>> Begin Dataset excerpt

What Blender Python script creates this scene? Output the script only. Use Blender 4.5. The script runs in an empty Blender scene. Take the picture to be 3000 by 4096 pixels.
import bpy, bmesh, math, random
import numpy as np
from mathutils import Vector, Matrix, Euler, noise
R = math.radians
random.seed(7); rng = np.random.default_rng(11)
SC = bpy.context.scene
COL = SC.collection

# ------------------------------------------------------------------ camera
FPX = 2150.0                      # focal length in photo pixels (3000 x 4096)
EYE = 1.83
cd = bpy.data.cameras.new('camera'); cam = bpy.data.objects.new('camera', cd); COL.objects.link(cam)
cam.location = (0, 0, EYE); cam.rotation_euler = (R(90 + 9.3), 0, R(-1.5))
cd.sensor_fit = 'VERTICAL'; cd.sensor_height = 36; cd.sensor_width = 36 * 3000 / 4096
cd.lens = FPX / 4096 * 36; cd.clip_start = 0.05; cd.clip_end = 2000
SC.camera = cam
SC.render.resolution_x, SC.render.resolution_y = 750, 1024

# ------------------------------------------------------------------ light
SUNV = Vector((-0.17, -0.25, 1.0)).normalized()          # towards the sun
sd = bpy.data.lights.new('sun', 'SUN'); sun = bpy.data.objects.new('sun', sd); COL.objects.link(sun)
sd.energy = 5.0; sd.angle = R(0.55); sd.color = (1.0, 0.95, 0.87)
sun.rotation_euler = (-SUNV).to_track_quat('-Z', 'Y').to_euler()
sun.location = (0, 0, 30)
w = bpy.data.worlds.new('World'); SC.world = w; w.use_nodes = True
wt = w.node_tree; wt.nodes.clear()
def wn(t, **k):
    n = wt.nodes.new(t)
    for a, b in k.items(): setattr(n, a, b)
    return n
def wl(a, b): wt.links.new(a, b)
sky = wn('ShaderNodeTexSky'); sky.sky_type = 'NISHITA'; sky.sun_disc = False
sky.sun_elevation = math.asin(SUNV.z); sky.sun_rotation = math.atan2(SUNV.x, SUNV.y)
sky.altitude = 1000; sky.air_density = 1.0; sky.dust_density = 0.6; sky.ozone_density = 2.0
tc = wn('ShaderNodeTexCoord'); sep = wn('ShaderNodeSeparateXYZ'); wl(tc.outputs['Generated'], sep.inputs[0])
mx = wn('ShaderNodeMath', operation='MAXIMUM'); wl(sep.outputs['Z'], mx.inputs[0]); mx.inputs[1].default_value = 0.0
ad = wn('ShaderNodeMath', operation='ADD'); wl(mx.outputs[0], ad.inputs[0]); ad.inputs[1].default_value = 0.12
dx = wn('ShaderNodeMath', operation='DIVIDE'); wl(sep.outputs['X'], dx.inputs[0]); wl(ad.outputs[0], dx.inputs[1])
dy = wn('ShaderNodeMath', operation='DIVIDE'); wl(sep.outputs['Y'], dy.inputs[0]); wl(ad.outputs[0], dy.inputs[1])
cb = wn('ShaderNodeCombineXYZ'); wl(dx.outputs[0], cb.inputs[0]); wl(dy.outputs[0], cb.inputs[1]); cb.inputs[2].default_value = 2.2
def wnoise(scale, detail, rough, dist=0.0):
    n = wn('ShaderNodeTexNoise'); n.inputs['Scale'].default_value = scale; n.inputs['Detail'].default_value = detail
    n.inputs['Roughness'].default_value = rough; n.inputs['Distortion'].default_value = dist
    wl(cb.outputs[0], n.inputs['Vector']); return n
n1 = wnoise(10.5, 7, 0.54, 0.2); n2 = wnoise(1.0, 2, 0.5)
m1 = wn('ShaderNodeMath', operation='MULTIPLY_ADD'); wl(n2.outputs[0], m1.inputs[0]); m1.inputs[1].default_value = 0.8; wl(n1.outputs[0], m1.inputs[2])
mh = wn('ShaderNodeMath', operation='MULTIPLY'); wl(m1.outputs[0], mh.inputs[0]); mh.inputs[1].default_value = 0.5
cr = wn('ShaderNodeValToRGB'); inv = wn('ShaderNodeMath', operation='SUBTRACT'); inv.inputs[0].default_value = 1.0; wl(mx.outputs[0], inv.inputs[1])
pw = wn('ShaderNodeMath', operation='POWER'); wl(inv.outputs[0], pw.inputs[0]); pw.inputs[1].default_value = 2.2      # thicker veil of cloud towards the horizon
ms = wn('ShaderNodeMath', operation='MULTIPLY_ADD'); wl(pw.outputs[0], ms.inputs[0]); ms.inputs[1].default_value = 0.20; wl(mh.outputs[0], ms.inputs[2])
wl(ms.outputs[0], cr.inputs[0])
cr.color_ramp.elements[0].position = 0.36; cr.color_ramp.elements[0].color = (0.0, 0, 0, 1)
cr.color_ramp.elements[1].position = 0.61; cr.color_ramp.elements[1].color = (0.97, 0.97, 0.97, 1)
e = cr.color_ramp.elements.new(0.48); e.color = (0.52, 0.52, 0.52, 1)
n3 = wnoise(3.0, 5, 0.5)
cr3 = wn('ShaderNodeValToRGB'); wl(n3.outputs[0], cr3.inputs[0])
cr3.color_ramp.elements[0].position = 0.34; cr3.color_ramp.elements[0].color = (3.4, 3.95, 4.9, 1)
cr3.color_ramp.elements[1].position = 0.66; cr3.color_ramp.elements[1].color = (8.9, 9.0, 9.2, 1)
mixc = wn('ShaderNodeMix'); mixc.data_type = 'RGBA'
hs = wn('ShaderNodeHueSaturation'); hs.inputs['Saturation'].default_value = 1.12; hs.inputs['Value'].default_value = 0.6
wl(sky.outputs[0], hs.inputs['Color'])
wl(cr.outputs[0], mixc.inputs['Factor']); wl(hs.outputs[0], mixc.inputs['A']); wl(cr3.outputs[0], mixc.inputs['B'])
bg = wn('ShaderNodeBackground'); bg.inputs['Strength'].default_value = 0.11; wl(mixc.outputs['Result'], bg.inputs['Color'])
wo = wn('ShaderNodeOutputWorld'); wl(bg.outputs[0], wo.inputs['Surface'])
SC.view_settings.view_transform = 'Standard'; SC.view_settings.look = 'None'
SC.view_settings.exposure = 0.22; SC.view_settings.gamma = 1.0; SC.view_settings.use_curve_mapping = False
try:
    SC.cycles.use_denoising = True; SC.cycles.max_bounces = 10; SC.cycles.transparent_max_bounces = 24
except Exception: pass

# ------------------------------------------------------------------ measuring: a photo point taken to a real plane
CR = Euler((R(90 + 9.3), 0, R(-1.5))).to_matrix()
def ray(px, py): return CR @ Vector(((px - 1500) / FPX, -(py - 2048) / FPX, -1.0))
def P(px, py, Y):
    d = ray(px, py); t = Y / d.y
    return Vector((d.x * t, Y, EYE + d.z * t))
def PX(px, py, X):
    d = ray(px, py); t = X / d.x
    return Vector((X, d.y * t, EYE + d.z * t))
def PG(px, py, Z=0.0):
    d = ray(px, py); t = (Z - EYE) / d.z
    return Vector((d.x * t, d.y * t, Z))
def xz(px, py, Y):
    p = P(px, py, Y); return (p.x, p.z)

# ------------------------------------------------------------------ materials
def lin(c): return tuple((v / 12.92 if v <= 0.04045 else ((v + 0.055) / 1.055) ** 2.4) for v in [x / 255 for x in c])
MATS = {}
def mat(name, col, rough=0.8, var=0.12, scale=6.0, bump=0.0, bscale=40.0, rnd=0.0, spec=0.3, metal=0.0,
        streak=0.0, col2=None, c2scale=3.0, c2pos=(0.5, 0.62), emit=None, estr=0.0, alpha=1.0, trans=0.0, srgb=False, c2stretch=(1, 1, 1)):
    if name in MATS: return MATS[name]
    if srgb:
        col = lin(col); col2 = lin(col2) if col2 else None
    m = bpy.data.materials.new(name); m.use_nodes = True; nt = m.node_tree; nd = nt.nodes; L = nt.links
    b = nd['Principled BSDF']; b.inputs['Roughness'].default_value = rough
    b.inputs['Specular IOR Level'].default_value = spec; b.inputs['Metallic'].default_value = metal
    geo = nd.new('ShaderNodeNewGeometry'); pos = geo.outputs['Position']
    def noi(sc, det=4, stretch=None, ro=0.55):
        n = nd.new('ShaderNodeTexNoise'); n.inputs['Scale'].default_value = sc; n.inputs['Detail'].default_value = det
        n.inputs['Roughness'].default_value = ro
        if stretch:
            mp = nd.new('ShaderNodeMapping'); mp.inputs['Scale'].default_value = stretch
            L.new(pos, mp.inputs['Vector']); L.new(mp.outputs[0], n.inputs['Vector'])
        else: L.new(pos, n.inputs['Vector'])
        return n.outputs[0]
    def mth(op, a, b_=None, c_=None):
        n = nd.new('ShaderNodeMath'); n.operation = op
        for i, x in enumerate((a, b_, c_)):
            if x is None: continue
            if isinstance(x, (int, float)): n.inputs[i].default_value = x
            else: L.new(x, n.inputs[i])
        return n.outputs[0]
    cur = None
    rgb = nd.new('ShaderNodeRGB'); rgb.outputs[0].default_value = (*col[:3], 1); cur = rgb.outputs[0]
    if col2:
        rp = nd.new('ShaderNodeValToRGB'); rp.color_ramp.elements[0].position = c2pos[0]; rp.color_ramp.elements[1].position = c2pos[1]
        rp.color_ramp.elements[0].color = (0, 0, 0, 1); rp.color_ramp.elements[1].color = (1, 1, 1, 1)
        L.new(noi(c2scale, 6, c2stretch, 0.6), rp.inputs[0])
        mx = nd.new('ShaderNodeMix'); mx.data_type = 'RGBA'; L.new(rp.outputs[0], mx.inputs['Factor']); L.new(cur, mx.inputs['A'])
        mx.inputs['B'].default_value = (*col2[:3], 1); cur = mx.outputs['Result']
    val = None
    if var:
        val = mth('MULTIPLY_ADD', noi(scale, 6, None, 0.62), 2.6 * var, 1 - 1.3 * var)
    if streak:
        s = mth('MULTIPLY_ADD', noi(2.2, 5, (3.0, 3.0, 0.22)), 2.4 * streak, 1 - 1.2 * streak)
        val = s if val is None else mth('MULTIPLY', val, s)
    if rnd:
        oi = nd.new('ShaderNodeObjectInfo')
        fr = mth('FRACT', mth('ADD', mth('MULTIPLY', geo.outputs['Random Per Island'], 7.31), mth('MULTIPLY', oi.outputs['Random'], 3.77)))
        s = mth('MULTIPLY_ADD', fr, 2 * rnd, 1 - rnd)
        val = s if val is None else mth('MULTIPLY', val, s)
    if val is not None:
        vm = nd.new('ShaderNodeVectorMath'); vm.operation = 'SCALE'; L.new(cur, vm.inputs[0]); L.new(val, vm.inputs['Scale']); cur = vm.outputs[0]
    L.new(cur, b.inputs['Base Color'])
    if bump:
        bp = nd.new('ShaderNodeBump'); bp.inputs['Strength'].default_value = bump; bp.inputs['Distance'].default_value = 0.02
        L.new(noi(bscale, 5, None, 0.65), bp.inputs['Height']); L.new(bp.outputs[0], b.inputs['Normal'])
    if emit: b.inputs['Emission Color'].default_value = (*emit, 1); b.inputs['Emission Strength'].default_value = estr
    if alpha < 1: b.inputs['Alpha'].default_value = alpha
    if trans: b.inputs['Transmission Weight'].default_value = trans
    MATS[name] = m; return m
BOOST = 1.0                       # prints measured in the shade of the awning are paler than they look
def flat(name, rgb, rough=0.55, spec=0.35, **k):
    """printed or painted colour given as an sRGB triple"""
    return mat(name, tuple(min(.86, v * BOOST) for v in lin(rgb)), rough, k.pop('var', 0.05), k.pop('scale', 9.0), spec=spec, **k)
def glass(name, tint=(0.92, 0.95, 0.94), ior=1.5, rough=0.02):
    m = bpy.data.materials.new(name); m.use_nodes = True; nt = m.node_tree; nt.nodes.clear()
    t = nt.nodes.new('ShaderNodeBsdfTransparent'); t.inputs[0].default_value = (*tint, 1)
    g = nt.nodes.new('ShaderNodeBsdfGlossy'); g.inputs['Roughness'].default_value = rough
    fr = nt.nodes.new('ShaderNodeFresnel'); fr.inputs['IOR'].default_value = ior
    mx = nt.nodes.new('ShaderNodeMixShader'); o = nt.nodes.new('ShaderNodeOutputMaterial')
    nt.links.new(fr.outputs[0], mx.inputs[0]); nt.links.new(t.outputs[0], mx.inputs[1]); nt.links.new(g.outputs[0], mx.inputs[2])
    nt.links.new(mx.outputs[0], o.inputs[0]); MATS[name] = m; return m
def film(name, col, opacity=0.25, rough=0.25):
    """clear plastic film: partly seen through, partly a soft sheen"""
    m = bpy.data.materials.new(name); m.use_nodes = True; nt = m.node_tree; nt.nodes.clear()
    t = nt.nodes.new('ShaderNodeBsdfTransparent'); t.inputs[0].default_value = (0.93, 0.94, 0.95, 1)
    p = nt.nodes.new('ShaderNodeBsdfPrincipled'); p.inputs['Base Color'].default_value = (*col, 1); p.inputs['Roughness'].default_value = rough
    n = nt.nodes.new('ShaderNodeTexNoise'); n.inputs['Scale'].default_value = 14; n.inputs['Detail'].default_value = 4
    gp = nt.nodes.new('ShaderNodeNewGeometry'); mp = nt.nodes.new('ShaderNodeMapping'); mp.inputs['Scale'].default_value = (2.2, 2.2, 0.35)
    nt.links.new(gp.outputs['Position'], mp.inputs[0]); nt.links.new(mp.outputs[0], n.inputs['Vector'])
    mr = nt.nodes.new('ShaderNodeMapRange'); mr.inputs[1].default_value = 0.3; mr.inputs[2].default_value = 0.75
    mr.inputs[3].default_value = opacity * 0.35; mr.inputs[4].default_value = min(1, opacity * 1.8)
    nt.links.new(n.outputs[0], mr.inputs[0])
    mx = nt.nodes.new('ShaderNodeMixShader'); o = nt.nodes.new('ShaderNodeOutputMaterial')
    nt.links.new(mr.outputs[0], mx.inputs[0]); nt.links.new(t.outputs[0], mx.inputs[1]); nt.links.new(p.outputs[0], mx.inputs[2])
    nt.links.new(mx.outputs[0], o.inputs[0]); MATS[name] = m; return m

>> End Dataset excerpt

- [Directions]: Pick out all lines from the data above in which the word "pixels" appears.

- [Response for this exercise]:
What Blender Python script creates this scene? Output the script only. Use Blender 4.5. The script runs in an empty Blender scene. Take the picture to be 3000 by 4096 pixels.
FPX = 2150.0                      # focal length in photo pixels (3000 x 4096)